In this study, the seasonal differences of O3 formation and photochemical reactivity were investigated during the high O3 episodes observed in autumn of 2014 and winter of 2017 at a downwind rural site of Pearl River Delta region (Heshan site). The mixing ratios of O3 and NO2 were highest in the Period I of autumn, followed by the Period II of autumn and the winter period. Though the total concentrations of VOCs were comparable in these periods, alkenes made greater fraction of VOCs during Period I of autumn, while those of OVOCs and aromatics were higher in winter period, resulting in the largest contributions of alkenes (ROH(alkenes)) and OVOCs (ROVOCs) to the photochemical reactivity in autumn and winter, respectively.
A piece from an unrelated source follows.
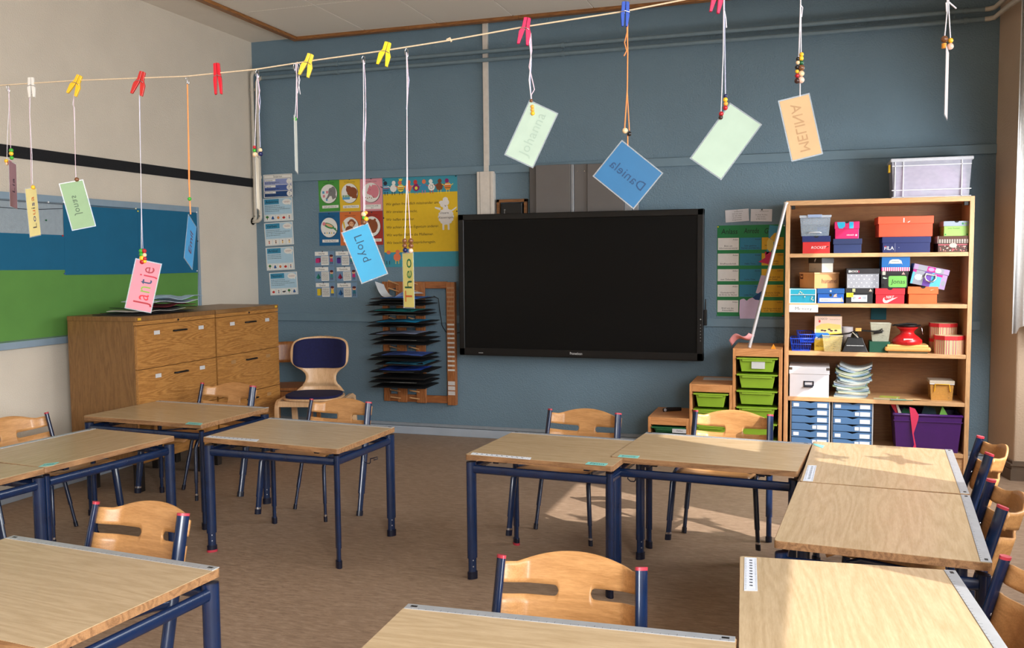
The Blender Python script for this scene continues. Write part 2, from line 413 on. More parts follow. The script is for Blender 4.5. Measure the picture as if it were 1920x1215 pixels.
# black felt strip and heating pipes on the left wall
felt = MB().box(XL, XL+.012, 1.5, 7.13, 2.165, 2.24)
tag(felt.build('felt_strip', plain((20, 21, 24), .95, .3, 90, bump=.4, bscale=300), bevel=.002), 'long black felt strip fixed across the cream left wall', 'strip')
pc = plain((196, 188, 174), .45); pb = plain((112, 132, 142), .45, .05)
def pipe(zh, xo, lab, zv, k):
    t = thing('heating_pipe', lab, 'pipe', (XL+xo, YB-.06, zv))
    L = lambda x, y, z: (x-(XL+xo), y-(YB-.06), z-zv)
    X = XL+xo
    arc = [L(X+.05-.05*math.cos(a), YB-.06, zh-.05+.05*math.sin(a)) for a in [i*PI/12 for i in range(0, 7)]]
    MB().tube([L(X, YB-.06, zv)]+arc+[L(X+.06, YB-.06, zh)], .0165, 10).build('vertical_pipe', pc, t)
    MB().tube([L(X+.05, YB-.06, zh), L(1.11, YB-.06, zh)], .0165, 10).build('horizontal_pipe', pb, t)
    MB().tube([L(1.10, YB-.06, zh), L(1.125, YB-.065, zh), L(1.155, YB-.09, zh), L(1.19, YB-.4, zh), L(1.24, YB-.62, zh)], .0165, 10).build('pipe_bend', pc, t)
    a2 = [L(X-.04+.04*math.cos(a), YB-.06, zv-.04*math.sin(a)) for a in [i*PI/12 for i in range(0, 7)]]
    MB().tube([L(X, YB-.06, zv+.01)]+a2+[L(XL, YB-.06, zv-.04)], .0165, 10).build('elbow', pc, t)
    MB().tube([L(XL, YB-.06, zv-.04), L(XL+.006, YB-.06, zv-.04)], .032, 14).build('rosette', pc, t)
    for z in (3.02, 2.25):
        MB().tube([L(X, YB-.06, z-.012), L(X, YB-.06, z+.012)], .021, 10).build('pipe_clip', pc, t)
    for x in (-3.9, -1.9, .98):
        MB().tube([L(x-.012, YB-.06, zh), L(x+.012, YB-.06, zh)], .022, 10).build('pipe_clip', pb, t)
        MB().tube([L(x, YB-.06, zh), L(x, YB, zh)], .006, 8).build('bracket', pb, t)
pipe(3.185, .035, 'outer cream heating pipe in the corner, its upper run painted blue', 1.90, 0)
pipe(3.118, .085, 'inner cream heating pipe in the corner, the lower of the two blue runs', 1.90, 1)
# white cable duct above the display
t = thing('cable_duct', 'white vertical cable duct from ceiling to the wall display', 'duct', (-2.566, YB, 1.85))
MB().box(-.021, .021, -.03, 0, .37, 1.60).build('narrow_duct', plain((214, 206, 196), .5), t, bevel=.002)
MB().box(-.072, .072, -.06, 0, 0, .37).build('wide_duct', plain((216, 208, 198), .5), t, bevel=.003)
for x in (-.045, .045): MB().box(x-.002, x+.002, -.0612, -.0598, .0, .37).build('seam', plain((150, 142, 132), .6), t)
# curtain at the right window pier
def curtain():
    mb = MB(); n = 46; z0, z1 = .99, 3.25; vs = []; 
    for j in range(2):
        for i in range(n+1):
            u = i/n; vs.append((1.228+u*.46, 6.60+.035*math.sin(u*2*PI*6)+.01*math.sin(u*31), z1 if j else z0+(.06*abs(math.sin(u*9)) if i > 3 else 0)))
    fs = [(i, i+1, n+2+i, n+1+i) for i in range(n)]
    mb.add(vs, fs, 0, True)
    return mb.build('curtain', plain((240, 240, 240), .8, .05, 60, bump=.3, bscale=250), solid=.003)
tag(curtain(), 'white pleated curtain hanging beside the right-hand pier', 'curtain')
# ================================================================== DESKS
LAM = wood((200, 175, 140), (180, 154, 117), 'x', 1.1, 0.27, 1.4, 0.7, 0.0, spec=0.55)
EDGE = wood((172, 128, 86), (118, 82, 52), 'x', 2.5, 0.55, .6, .8)
HOLE = plain((185, 190, 196), .3, .02, 30, metal=.8)
def oval_leg(name, parent, top, bot, ext, toe, m, ra=.025, rb=.014, cap=None, redfoot=False):
    """height-adjustable oval leg: outer tube, inner tube, holes and shoe"""
    T, B = Vector(top), Vector(bot); d = (T-B); L = d.length; u = d/L
    o = MB().tube([B+u*ext, T], 0, 14, oval=(ra, rb), toe=toe).build(name, M['steel'], parent)
    MB().tube([B+u*.02, B+u*(ext+.02)], 0, 12, oval=(ra*.82, rb*.78), toe=toe).build('inner_tube', M['steel'], o)
    MB().tube([B, B+u*.035], 0, 12, oval=(ra*1.02, rb*1.12), toe=toe).build('foot', M['steel_dark'], o)
    if redfoot: MB().tube([B, B+u*.012], 0, 12, oval=(ra*1.08, rb*1.2), toe=toe).build('foot_pad', M['red'], o)
    n = MB()
    dirv = Vector((math.sin(toe), -math.cos(toe), 0))
    for k in range(3):
        c = B+u*(.06+.03*k)
        if .06+.03*k > ext+.01: break
        n.tube([c+dirv*(rb*.6), c+dirv*(rb*.82)], .0035, 6)
    if n.v: n.build('screw_holes', HOLE, o)['kind'] = 'stuff'
    return o
DESKS = {}
def desk(key, x, y, yaw, W_, H_, label, tx=0, ty=0, hook=None, ext=.10):
    a = math.radians(yaw); group = 'single school desks with blue steel legs'
    t = thing('school_desk', label, 'desk', (x, y, 0), a, group)
    w, h = W_/2, H_/2
    def zt(px, py): return tx*px+ty*py-(.004 if key == 'C' else 0)
    # table top: softened corners, two layers (core with light edge, laminate skin)
    r = .012; poly = []
    for cx, cy, s0 in ((w-r, h-r, 0), (-w+r, h-r, 90), (-w+r, -h+r, 180), (w-r, -h+r, 270)):
        for k in range(4):
            q = math.radians(s0+30*k); poly.append((cx+r*math.cos(q), cy+r*math.sin(q)))
    core = MB().ext(poly, .5745, .5985)
    for v in core.v: v.z += zt(v.x, v.y)
    top = core.build('tabletop', EDGE, t, bevel=.002)
    sk = MB().ext([(px*(w-.0015)/w, py*(h-.0015)/h) for px, py in poly], .5985, .6000)
    for v in sk.v: v.z += zt(v.x, v.y)
    sk.build('laminate', LAM, top)
    rs = MB().box(-w+.004, w-.004, h-.032, h-.001, .5995, .6018)
    for v in rs.v: v.z += zt(v.x, v.y)
    ruler = rs.build('ruler_strip', M['alu'], top, bevel=.0006)
    tk = MB()
    n = int(W_/.02)
    for i in range(1, n):
        xx = -w+.004+i*.02; tk.box(xx-.0005, xx+.0005, h-.032, h-(.026 if i % 5 else .022), .6018, .6020)
    for v in tk.v: v.z += zt(v.x, v.y)
    tk.build('graduation', plain((90, 95, 105), .5), ruler)['kind'] = 'stuff'
    for s in (-1, 1):
        mk = MB().box(s*(w-.026)-.009, s*(w-.026)+.009, h-.020, h-.010, .6018, .6021)
        for v in mk.v: v.z += zt(v.x, v.y)
        mk.build('end_mark', M['black'], ruler)
    lx, ly = w-.022, h-.022
    for sx in (-1, 1):
        for sy in (-1, 1):
            leg = oval_leg('leg', t, (sx*lx, sy*ly, .556), (sx*(lx+.0), sy*(ly+.0), 0), ext, math.radians(90-sx*sy*45), 0, redfoot=((key == 'B' and sx < 0 and sy < 0) or (key == 'C' and sx < 0 and sy > 0)))
            MB().tube([(sx*lx, sy*ly, .553), (sx*lx, sy*ly, .560)], 0, 12, oval=(.0245, .0135), toe=math.radians(90-sx*sy*45)).build('top_plug', M['steel_dark'], leg)
    for s in (-1, 1):
        MB().tube([(-lx+.012, s*ly, .525), (lx-.012, s*ly, .525)], 0, 12, oval=(.011, .020), toe=0).build('rail', M['steel'], t)
        MB().tube([(s*lx, -ly+.012, .525), (s*lx, ly-.012, .525)], 0, 12, oval=(.011, .020), toe=0).build('rail', M['steel'], t)
    for s in (-1, 1):   # adjusters that carry the top
        bb = MB().box(s*w*.62-.014, s*w*.62+.014, -ly*.92, ly*.92, .552, .574)
        bb.build('bearer', M['steel_dark'], t, bevel=.003)
        for q in (-.62, .70):
            MB().box(s*w*.62-.034, s*w*.62+.034, q*ly-.022, q*ly+.022, .541, .560).build('clamp', M['black'], t, bevel=.006)
            MB().tube([(s*w*.62-.03, q*ly-.01, .556), (s*w*.62-.055, q*ly-.02, .549), (s*w*.62-.075, q*ly-.018, .553)], .0045, 6).build('lever', M['chrome'], t)
    if hook:
        hx, hy, dx = hook
        MB().tube([(hx, hy, .515), (hx, hy, .475), (hx+dx*.012, hy, .465), (hx+dx*.03, hy, .465), (hx+dx*.036, hy, .472), (hx+dx*.036, hy, .49), (hx+dx*.055, hy, .495), (hx+dx*.075, hy, .502), (hx+dx*.078, hy, .492), (hx+dx*.055, hy, .485)], .0028, 6).build('bag_hook', M['steel_dark'], t)
    DESKS[key] = (t, top, x, y, a, W_, H_, tx, ty)
    return t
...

The ozonolysis of alkenes (especially for 1-pentene and isoprene) dominated HOx production during Period I of autumn, while in winter period, photolysis of OVOCs increased before noon, and made the greatest contribution to HOx production in late afternoon. As for the HOx destruction, reaction of OH + NO2 dominated in both seasons, with higher rates in Period I of autumn because of higher levels of radical and NO2. Furthermore, the variations in O3 precursors and radical budget resulted in different O3 formation and destruction rates, with the highest contribution from RO2 and NO to O3 formation, as well as photolysis and ozonolysis of alkenes for O3 destruction in Period I of autumn. The net O3 production from photochemistry and contributions of physical processes indicated that local photochemistry dominated the O3 accumulation at noon and in the early afternoon, while dilution in O3 levels caused by physical process increased before noon and in the late afternoon. O3 formation sensitivity could be changed during the photochemical consumption of precursors, which was more NOx-limited in the late afternoon. Overall, our findings highlighted that control measures of photochemical pollution should consider the seasonal variations in the abundance of O3 and its precursors, and O3 formation sensitivity regime.